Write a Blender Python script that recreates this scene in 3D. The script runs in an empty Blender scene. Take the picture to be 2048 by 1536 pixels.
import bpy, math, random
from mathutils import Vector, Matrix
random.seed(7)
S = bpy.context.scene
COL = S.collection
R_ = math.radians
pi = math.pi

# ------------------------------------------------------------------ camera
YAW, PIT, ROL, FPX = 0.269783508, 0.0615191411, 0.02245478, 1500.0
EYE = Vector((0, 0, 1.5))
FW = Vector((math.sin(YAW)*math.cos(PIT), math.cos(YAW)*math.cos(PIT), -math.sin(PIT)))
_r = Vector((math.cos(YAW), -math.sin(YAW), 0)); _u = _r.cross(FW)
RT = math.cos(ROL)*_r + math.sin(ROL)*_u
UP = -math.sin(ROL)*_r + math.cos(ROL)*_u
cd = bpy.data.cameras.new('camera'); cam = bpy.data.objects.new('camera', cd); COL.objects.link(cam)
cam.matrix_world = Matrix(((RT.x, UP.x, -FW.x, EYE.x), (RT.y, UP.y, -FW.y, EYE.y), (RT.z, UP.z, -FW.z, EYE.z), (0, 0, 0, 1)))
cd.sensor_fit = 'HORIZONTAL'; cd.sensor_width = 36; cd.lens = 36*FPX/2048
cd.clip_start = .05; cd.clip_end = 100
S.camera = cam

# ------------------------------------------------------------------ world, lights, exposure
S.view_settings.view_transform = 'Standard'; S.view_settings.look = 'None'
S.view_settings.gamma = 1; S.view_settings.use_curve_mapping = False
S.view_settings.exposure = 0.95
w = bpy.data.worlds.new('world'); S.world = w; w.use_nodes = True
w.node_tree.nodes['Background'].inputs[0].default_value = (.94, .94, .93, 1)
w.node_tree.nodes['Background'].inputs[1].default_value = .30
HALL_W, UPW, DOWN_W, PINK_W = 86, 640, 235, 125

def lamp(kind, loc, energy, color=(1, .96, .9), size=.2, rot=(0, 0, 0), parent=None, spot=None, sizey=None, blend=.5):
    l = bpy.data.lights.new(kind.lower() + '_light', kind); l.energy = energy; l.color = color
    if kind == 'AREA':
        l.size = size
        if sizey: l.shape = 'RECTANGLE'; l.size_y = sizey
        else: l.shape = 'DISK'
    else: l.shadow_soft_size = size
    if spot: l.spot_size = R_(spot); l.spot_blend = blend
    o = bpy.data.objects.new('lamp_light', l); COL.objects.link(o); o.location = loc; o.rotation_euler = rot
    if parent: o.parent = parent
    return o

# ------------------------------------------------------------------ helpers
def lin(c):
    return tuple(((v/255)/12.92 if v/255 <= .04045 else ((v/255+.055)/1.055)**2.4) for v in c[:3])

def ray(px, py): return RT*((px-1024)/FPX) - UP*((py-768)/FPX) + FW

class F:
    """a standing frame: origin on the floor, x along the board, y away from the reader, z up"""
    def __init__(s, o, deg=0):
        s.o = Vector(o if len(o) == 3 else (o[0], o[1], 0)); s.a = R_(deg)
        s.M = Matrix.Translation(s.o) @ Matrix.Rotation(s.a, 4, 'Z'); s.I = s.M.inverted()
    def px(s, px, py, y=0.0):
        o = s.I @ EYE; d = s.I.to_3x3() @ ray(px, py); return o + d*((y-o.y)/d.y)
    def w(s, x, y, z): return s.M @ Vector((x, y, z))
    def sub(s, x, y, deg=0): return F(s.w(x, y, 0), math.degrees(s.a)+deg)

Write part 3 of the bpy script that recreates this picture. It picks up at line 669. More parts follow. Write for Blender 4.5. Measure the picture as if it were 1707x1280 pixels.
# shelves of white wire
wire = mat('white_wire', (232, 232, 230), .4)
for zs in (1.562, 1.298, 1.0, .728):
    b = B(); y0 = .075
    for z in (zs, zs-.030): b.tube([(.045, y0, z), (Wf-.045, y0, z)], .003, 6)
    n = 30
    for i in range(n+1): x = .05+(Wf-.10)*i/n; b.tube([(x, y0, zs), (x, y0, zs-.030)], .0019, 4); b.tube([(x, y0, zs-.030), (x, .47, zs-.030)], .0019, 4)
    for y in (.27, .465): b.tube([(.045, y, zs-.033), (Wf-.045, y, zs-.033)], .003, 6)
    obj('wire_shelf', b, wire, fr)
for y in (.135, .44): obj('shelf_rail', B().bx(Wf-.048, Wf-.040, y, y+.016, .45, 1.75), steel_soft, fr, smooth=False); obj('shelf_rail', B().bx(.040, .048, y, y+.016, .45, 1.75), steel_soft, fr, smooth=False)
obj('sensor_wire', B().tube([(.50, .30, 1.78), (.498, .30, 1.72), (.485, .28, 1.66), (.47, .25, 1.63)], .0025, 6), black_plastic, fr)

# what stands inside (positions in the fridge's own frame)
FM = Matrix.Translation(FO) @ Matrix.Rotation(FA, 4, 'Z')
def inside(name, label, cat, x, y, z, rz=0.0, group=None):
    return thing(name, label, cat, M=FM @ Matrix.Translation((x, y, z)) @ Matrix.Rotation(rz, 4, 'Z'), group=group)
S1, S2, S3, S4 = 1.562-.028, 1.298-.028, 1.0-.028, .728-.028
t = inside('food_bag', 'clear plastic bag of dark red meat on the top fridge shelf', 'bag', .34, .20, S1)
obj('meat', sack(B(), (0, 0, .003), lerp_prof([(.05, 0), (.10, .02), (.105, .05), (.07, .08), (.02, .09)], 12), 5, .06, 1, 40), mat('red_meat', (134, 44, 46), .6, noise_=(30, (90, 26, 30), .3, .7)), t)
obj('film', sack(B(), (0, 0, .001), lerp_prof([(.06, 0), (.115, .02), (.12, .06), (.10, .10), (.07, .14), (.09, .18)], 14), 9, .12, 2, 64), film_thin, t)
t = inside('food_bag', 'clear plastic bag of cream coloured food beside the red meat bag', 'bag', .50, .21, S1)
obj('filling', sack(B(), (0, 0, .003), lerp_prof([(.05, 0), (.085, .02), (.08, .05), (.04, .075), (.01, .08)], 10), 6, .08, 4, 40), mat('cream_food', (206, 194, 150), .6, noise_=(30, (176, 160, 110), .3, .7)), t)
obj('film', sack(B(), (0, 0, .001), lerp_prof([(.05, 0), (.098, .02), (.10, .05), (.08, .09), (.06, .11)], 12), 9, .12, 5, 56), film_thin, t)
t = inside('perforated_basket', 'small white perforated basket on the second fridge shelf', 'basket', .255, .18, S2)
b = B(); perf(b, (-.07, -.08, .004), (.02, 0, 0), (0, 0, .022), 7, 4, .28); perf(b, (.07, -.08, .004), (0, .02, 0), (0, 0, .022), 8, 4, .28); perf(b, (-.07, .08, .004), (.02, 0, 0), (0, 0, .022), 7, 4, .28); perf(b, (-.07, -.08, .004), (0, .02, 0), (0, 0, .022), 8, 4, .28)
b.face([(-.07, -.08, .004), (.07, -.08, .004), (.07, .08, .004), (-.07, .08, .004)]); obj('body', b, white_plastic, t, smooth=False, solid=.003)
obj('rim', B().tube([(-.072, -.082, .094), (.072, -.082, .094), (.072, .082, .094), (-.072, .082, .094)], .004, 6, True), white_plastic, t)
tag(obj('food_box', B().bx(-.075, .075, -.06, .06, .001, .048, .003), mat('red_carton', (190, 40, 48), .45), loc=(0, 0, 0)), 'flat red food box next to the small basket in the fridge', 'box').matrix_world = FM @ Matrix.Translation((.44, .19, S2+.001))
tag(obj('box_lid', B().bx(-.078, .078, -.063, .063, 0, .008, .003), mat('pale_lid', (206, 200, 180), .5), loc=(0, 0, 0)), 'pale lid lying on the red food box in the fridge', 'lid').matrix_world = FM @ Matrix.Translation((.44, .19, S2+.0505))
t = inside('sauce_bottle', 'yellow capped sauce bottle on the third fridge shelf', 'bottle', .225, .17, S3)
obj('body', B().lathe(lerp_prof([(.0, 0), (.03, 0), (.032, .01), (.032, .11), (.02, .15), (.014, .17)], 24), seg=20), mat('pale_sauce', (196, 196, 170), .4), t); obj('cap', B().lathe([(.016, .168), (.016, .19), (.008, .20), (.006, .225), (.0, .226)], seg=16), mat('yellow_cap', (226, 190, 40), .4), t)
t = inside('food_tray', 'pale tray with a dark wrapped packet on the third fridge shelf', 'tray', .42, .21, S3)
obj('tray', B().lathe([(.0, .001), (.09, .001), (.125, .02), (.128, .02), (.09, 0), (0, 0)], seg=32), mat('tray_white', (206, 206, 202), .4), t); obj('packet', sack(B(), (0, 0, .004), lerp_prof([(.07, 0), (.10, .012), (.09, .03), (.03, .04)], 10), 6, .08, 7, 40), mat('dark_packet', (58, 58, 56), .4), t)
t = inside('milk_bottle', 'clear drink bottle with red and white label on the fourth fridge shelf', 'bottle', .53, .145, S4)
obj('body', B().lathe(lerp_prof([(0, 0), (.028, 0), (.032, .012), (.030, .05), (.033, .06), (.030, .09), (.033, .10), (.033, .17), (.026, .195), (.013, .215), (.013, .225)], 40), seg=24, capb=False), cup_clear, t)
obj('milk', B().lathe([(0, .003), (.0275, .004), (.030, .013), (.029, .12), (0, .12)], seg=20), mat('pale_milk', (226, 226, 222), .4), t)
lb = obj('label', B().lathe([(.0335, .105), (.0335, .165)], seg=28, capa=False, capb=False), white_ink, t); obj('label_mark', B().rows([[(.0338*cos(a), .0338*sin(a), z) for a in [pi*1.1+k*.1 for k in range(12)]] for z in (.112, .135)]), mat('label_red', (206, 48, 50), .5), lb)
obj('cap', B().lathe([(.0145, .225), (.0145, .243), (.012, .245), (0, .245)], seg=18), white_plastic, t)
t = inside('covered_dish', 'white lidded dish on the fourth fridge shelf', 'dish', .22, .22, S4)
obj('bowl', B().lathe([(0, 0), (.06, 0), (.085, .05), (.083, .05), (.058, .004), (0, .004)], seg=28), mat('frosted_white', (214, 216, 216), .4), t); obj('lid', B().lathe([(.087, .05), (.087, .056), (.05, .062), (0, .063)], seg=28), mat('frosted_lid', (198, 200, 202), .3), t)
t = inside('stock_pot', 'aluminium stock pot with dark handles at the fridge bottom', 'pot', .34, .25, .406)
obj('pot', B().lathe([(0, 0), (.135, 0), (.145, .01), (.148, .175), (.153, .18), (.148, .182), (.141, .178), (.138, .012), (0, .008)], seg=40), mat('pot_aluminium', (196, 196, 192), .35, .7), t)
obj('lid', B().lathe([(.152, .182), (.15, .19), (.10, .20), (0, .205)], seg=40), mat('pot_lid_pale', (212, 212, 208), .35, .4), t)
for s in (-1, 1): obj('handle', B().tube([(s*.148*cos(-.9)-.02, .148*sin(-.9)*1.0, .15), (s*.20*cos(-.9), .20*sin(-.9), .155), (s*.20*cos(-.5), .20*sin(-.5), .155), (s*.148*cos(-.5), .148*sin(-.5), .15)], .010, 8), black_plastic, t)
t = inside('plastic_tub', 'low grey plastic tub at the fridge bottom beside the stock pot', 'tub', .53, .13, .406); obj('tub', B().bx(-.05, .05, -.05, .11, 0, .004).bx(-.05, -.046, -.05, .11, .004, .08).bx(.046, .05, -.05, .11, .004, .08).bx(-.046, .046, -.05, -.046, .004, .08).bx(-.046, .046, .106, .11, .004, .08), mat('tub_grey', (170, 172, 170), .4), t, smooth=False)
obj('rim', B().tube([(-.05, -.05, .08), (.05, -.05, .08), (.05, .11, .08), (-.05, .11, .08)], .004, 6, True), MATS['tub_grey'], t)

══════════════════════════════

*EXERCISE DIRECTIONS*. Return, please, the lines of the data from the first through the line containing "S.camera = cam", both kept, exactly as they stand and nothing more.

*SOLUTION TO THE PROBLEM*.
Write a Blender Python script that recreates this scene in 3D. The script runs in an empty Blender scene. Take the picture to be 2048 by 1536 pixels.
import bpy, math, random
from mathutils import Vector, Matrix
random.seed(7)
S = bpy.context.scene
COL = S.collection
R_ = math.radians
pi = math.pi

# ------------------------------------------------------------------ camera
YAW, PIT, ROL, FPX = 0.269783508, 0.0615191411, 0.02245478, 1500.0
EYE = Vector((0, 0, 1.5))
FW = Vector((math.sin(YAW)*math.cos(PIT), math.cos(YAW)*math.cos(PIT), -math.sin(PIT)))
_r = Vector((math.cos(YAW), -math.sin(YAW), 0)); _u = _r.cross(FW)
RT = math.cos(ROL)*_r + math.sin(ROL)*_u
UP = -math.sin(ROL)*_r + math.cos(ROL)*_u
cd = bpy.data.cameras.new('camera'); cam = bpy.data.objects.new('camera', cd); COL.objects.link(cam)
cam.matrix_world = Matrix(((RT.x, UP.x, -FW.x, EYE.x), (RT.y, UP.y, -FW.y, EYE.y), (RT.z, UP.z, -FW.z, EYE.z), (0, 0, 0, 1)))
cd.sensor_fit = 'HORIZONTAL'; cd.sensor_width = 36; cd.lens = 36*FPX/2048
cd.clip_start = .05; cd.clip_end = 100
S.camera = cam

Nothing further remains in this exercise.